--- START OF Source excerpt ---

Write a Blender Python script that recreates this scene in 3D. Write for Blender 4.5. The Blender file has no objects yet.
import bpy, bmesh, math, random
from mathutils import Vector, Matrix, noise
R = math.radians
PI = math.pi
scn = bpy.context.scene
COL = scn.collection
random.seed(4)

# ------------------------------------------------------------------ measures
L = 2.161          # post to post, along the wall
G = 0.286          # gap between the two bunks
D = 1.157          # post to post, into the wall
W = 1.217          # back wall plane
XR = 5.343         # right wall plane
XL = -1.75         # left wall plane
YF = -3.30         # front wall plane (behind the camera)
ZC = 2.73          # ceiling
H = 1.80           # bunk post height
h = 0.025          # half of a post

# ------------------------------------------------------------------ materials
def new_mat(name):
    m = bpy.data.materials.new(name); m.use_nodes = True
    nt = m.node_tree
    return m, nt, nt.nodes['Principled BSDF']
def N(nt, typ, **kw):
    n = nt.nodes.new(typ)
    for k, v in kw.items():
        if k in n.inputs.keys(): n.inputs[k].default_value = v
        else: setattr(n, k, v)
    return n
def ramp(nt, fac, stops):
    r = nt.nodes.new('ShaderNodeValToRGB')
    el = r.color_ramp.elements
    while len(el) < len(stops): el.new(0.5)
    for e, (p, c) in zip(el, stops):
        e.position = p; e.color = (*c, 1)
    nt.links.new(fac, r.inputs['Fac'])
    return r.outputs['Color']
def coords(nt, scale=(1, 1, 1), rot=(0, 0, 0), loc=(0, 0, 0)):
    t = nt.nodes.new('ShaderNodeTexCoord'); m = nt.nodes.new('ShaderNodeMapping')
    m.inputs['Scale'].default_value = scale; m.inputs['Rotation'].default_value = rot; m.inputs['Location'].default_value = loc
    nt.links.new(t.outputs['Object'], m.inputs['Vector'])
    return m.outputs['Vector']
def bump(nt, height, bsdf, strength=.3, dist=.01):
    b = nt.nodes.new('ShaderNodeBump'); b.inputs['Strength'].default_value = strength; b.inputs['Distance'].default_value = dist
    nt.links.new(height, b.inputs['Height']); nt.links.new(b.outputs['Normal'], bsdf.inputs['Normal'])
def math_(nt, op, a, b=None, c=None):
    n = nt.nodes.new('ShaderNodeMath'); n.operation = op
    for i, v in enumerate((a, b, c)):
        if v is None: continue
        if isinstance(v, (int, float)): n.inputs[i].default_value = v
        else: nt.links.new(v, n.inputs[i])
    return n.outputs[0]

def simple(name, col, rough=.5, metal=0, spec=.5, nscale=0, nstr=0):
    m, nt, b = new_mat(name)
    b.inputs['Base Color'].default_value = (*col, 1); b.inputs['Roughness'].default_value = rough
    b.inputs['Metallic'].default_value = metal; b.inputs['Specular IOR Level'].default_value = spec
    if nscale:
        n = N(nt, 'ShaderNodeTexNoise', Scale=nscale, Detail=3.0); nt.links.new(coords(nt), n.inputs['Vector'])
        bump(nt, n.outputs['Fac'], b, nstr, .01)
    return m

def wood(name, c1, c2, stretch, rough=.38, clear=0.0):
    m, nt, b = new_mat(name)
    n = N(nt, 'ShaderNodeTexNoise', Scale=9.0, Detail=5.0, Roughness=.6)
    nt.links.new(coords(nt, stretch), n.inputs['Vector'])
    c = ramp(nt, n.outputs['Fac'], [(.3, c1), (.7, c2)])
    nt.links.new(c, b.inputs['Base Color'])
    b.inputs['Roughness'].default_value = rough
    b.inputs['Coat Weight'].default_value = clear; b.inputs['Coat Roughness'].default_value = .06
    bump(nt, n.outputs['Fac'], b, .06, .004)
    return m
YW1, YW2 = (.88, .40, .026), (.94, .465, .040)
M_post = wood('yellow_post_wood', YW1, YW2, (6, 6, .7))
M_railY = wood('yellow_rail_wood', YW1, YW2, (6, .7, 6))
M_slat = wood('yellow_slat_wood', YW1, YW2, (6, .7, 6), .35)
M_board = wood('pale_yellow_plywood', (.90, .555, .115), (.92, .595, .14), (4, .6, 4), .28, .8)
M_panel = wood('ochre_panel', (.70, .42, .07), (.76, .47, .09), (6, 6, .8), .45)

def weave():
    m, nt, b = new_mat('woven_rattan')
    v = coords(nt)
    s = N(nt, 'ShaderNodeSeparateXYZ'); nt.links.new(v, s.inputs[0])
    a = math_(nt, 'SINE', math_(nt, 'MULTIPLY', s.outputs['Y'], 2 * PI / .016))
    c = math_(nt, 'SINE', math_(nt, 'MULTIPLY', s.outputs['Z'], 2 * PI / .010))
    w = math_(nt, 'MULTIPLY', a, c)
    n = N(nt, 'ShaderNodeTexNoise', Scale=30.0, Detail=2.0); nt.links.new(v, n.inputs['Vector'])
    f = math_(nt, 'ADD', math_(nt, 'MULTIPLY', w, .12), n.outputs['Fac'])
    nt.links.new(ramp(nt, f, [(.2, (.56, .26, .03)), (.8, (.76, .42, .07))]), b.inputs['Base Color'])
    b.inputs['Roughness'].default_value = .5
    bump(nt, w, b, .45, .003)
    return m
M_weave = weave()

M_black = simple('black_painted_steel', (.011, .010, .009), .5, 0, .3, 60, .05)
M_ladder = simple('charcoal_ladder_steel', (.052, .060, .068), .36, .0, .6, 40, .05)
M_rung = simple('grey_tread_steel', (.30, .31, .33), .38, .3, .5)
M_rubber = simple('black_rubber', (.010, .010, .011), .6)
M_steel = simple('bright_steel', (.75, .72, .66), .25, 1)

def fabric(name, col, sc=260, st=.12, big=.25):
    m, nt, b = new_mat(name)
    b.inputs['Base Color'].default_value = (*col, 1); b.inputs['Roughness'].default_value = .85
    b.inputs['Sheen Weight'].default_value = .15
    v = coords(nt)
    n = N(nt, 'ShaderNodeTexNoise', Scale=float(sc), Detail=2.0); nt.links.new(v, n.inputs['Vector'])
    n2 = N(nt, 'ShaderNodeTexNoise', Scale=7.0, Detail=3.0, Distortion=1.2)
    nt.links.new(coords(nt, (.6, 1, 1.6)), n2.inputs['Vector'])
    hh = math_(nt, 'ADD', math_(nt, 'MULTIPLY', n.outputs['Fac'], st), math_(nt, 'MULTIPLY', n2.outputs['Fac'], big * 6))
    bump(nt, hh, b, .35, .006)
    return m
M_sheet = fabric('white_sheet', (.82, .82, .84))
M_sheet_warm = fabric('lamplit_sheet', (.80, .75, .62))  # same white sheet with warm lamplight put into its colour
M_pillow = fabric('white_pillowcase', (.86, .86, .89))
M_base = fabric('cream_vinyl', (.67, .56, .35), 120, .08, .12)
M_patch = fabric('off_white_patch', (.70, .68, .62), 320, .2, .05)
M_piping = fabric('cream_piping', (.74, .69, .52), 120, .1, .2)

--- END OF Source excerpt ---

**What is asked:**
Restate the listing exactly, starting at its first line and ending at the line where "half of a post" occurs; include both and no other lines.

**Exercise response:**
Write a Blender Python script that recreates this scene in 3D. Write for Blender 4.5. The Blender file has no objects yet.
import bpy, bmesh, math, random
from mathutils import Vector, Matrix, noise
R = math.radians
PI = math.pi
scn = bpy.context.scene
COL = scn.collection
random.seed(4)

# ------------------------------------------------------------------ measures
L = 2.161          # post to post, along the wall
G = 0.286          # gap between the two bunks
D = 1.157          # post to post, into the wall
W = 1.217          # back wall plane
XR = 5.343         # right wall plane
XL = -1.75         # left wall plane
YF = -3.30         # front wall plane (behind the camera)
ZC = 2.73          # ceiling
H = 1.80           # bunk post height
h = 0.025          # half of a post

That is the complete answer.